Five Tips for Romance in Venice
Arrive in style: take the Orient Express from London, arriving in Venice at sunset and transferring to a water taxi or gondola right outside the station to waft you to the water gate of your hotel.
Stick your map and guidebook in your pocket and get to know Venice by getting lost. The city's greatest romantic charms are in its backwaters and its hidden surprises; and wherever you go you can be sure that you won't come across a single ugly site.
Forget a daytime gondola ride with all the other tourists.

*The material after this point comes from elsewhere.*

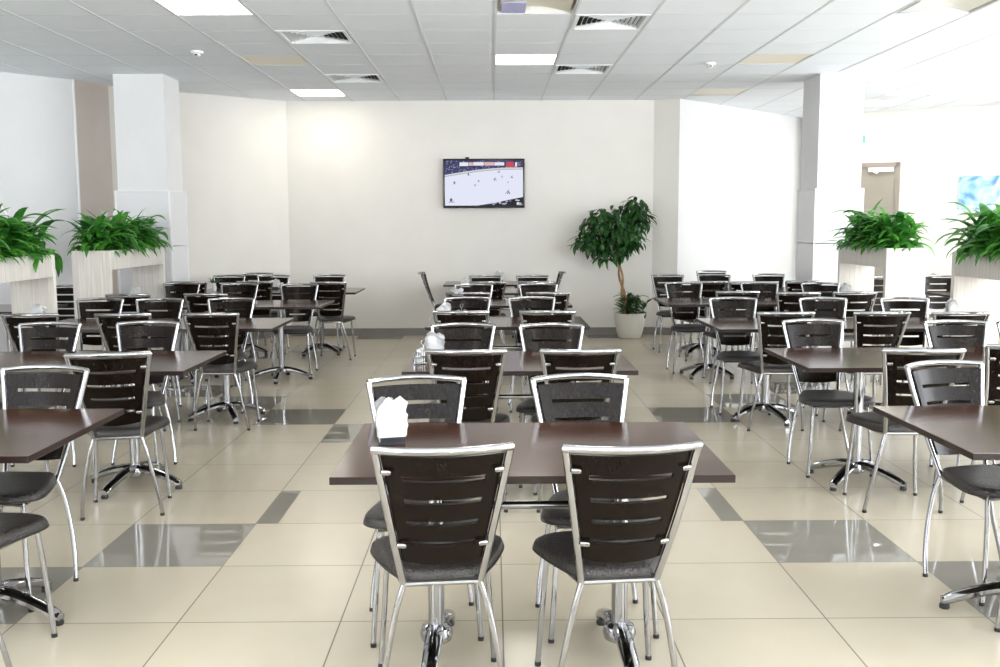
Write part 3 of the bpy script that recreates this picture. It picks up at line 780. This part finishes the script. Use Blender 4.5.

Instead negotiate with a gondolieri for a midnight ride, perhaps after a candlelit dinner on the terrace at Pisis, on the Grand Canal.
Alternatively, head after dinner for Piazza San Marco, eloquently described by Napoleon as Europe's grandest drawing room. At Florian's and Quadri the cafe orchestras play on towards midnight, even if there's just a smattering of people left in the square, some of them waltzing to the music.
When Venice becomes too much, take a boat trip and explore the mysterious, often misty lagoon and its island - Torcello, Burano and Sant'Erasmo to name but three. Lunch in colourful Chioggia, with its amazing fish market, is highly recommended.